Church coordinator Steven Lai, 55, who has counselled young adults aged 18 to 30, says the youth would prefer independence, especially in this area.

But if parents mean well and want to help, the meeting they arrange should take place on "neutral ground" - like at a mutual friend's home, with parents absent, he adds. Otherwise, the situation might not look pretty.

"If, for some reason, the guy or girl wants to say, 'Thanks but no thanks', things can be awkward between the parents and the young people and between the young people themselves, especially if they move in the same circles," says Mr Lai.

But if youngsters are not keen on parents' involvement, why does dating agency Clique Wise organise Parents Connections, an event for parents to suss out potential matches for their children?

The Feb 2 event at the Singapore Turf Club drew about 60 parents, including a handful of single daughters.

Clique Wise held two other similar sessions five years ago, according to its founder Lydia Gan, 39. She says: "Parents are asking for the event because they find their children are too busy with careers with no time to socialise."

By attending the event, parents hope to get some contacts which they can at least pass to their unattached children, she adds.

What was interesting in the most recent event was that parents were nudging their single daughters - in their 20s - to start dating earlier compared to the previous two sessions, when most of the single women were in the 30s and 40s, notes Ms Gan.

"We have also received more than 100 phone inquiries from parents, asking if we will hold another parental matchmaking session as they could not attend the recent one because they were busy preparing for Chinese New Year."

The first event, which was free and held at Hong Lim Park, drew 200 parents.

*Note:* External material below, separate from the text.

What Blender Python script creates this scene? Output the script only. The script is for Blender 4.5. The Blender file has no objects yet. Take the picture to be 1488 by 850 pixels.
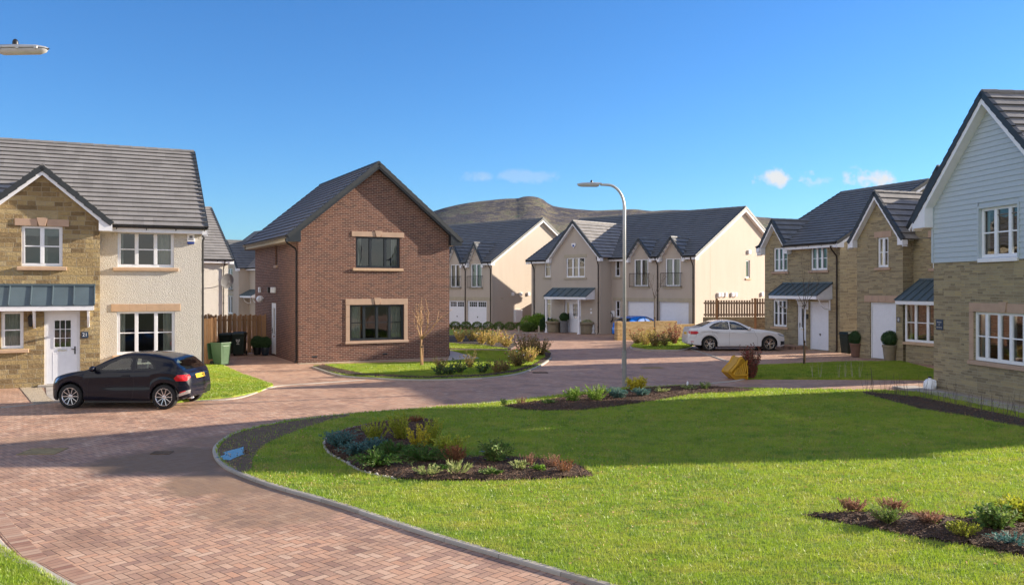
import bpy, math, random
import numpy as np
from mathutils import Vector, Matrix, geometry
random.seed(7); RNG = np.random.default_rng(7)
SC = bpy.context.scene
COL = SC.collection
R = math.radians

# ------------------------------------------------------------------ mesh building
class MB:
    def __init__(s): s.v = []; s.f = []; s.uv = None
    def add(s, pts, faces):
        b = len(s.v); s.v += [tuple(p) for p in pts]; s.f += [tuple(i + b for i in f) for f in faces]
    def poly(s, pts): s.add(pts, [tuple(range(len(pts)))])
    def box(s, a, b):
        (x0, y0, z0), (x1, y1, z1) = a, b
        s.add([(x0,y0,z0),(x1,y0,z0),(x1,y1,z0),(x0,y1,z0),(x0,y0,z1),(x1,y0,z1),(x1,y1,z1),(x0,y1,z1)],
              [(0,3,2,1),(4,5,6,7),(0,1,5,4),(1,2,6,5),(2,3,7,6),(3,0,4,7)])
    def hexa(s, p):   # 8 points, bottom four then top four
        s.add(p, [(0,3,2,1),(4,5,6,7),(0,1,5,4),(1,2,6,5),(2,3,7,6),(3,0,4,7)])
    def prism(s, pts, off):   # closed polygon extruded by a vector
        n = len(pts); o = Vector(off)
        q = [Vector(p) for p in pts]
        s.add(q + [p + o for p in q], [tuple(range(n)), tuple(range(2*n-1, n-1, -1))] + [(i, (i+1) % n, (i+1) % n + n, i + n) for i in range(n)])
    def tube(s, path, r, n=8, cap=True):
        path = [Vector(p) for p in path]; rs = r if isinstance(r, (list, tuple)) else [r]*len(path)
        rings = []; up = None
        for i, p in enumerate(path):
            d = (path[min(i+1, len(path)-1)] - path[max(i-1, 0)])
            if d.length < 1e-6: d = Vector((0,0,1))
            d.normalize()
            if up is None: up = Vector((0,0,1)) if abs(d.z) < .9 else Vector((1,0,0))
            a = d.cross(up); a.normalize() if a.length > 1e-6 else None
            b = a.cross(d); b.normalize(); up = b
            rings.append([p + (a*math.cos(t) + b*math.sin(t))*rs[i] for t in [2*math.pi*k/n for k in range(n)]])
        pts = [q for r_ in rings for q in r_]
        fs = [(i*n+k, i*n+(k+1) % n, (i+1)*n+(k+1) % n, (i+1)*n+k) for i in range(len(path)-1) for k in range(n)]
        if cap: fs += [tuple(range(n-1, -1, -1)), tuple((len(path)-1)*n + k for k in range(n))]
        s.add(pts, fs)
    def lathe(s, prof, c=(0,0,0), n=20, axis='z'):
        pts = []
        for r, z in prof:
            for k in range(n):
                t = 2*math.pi*k/n; a, b = r*math.cos(t), r*math.sin(t)
                p = (a, b, z) if axis == 'z' else ((z, a, b) if axis == 'x' else (a, z, b))
                pts.append((p[0]+c[0], p[1]+c[1], p[2]+c[2]))
        m = len(prof)
        s.add(pts, [(i*n+k, i*n+(k+1) % n, (i+1)*n+(k+1) % n, (i+1)*n+k) for i in range(m-1) for k in range(n)])
    def build(s, name, mat, parent=None, smooth=False, bevel=0):
        me = bpy.data.meshes.new(name); me.from_pydata(s.v, [], s.f)
        if smooth: me.polygons.foreach_set('use_smooth', [True]*len(me.polygons))
        me.update()
        if s.uv is not None: put_uv(me, s.uv)
        else: auto_uv(me)
        o = bpy.data.objects.new(name, me); COL.objects.link(o)
        me.materials.append(mat)
        if parent: o.parent = parent
        if bevel:
            m = o.modifiers.new('Bevel', 'BEVEL'); m.width = bevel; m.segments = 2; m.limit_method = 'ANGLE'
        return o

def put_uv(me, uv):
    l = me.uv_layers.new(name='UVMap'); l.data.foreach_set('uv', np.asarray(uv, dtype=np.float32).ravel())
def auto_uv(me):
    n = len(me.loops)
    if n == 0 or n > 120000: return
    l = me.uv_layers.new(name='UVMap'); vs = me.vertices; out = [0.0]*(2*n)
    for p in me.polygons:
        N = p.normal
        if abs(N.z) > .96: t = Vector((1,0,0)); b = Vector((0,1,0))
        else:
            t = Vector((0,0,1)).cross(N); t.normalize()
            if abs(t.x) > abs(t.y):
                if t.x < 0: t = -t
            elif t.y < 0: t = -t
            b = N.cross(t)
            if b.z < 0: b = -b
        for li in p.loop_indices:
            c = vs[me.loops[li].vertex_index].co
            out[2*li] = c.dot(t); out[2*li+1] = c.dot(b)
    l.data.foreach_set('uv', out)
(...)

The second one, which was ticketed and also held at the turf club, drew 80 parents.

Teacher S. Alsagoff, 28, on the other hand, wanted to be matchmade. Her husband, a 32-year-old oil and gas tank inspector, was introduced to her by his relatives.

"I didn't want to find a guy on my own. I trust elder folks to make better choices than me," says Ms Alsagoff, who saw happy examples of matchmade couples in her family and the "heartbreak" of friends who dated and broke up, which is a "waste of time".

Married in 2011, she and her husband live in an executive flat in Pasir Ris with their eight-month-old daughter. She adds: "For matchmade couples, you come in committed to making things work. No complaints like, 'I don't love my husband anymore.'"

Also banking on parents' choice are teacher Wendy Koh and Mr Gabriel Teo, a client support manager. The couple, both 27, were brought together by housewife Neo Chwee Ching, 59, a mutual friend of both their mums'.

Ms Koh's widowed mum Sin Fong Moi, 51, a customer service officer, had asked Madam Neo for a form to sign up the elder of her two daughters for a singles' event at their church early last year.

But Madam Neo says: "Gabriel's name came to me from out of the blue. The form was never filled up."

Instead, she got the young man's e-mail address from his mother and gave it to Madam Sin.

Ms Koh says: "I was reluctant to meet him after I came to know about the arrangement. On top of that, I was asked to make the first move by dropping Gabriel an e-mail."

But she did contact him after Madam Neo "called nine times, asking if my mother had given me Gabriel's e-mail".

She sent a perfunctory note via Facebook: "It went, 'Hi, Aunty praised you to the sky and told me to e-mail you and be friends. So here you go, 'hello'."

His "quick, warm reply", asking which church she attended, won her over.

A month later, he rode his motorbike from his parents' executive maisonette in Tampines, picked her up at her four-room flat a few minutes away and took her to a dim sum coffee shop in Balestier.

She still had "mixed feelings" because they were "opposites".

"He told me he used to cut class to play football or hang out at the mall with friends in Secondary 2 or 3. To me, as a teacher, that was unacceptable."

Ironically, it was because he was "comfortable" with her that he talked and revealed so much about himself.

After some time of "getting to know each other, we decided to embark on a serious courtship", which lasted seven months, says Ms Koh. They got engaged early this month.

She adds: "The feeling of knowing that our parents played a part in putting us together and the blessings they give us as a result - especially when the relationship works out - is a really assuring and happy one."

Her mother, Madam Sin, is reassured too: She trusts her good friend Madam Neo, who has known Mr Teo since he was a young boy.

Of the part she played in their union, Madam Sin says: "She scanned one time already. Okay."

Mr Teo's parents - taxi driver Peter Teo, 60, and administrative manager Lee Lyn, 59 - share the same view about Ms Koh.

And there is no need for young people to be antsy about parents playing Cupid, notes the elder Mr Teo. He says: "Matchmaking is such an old-fashioned word. We were just pulling strings."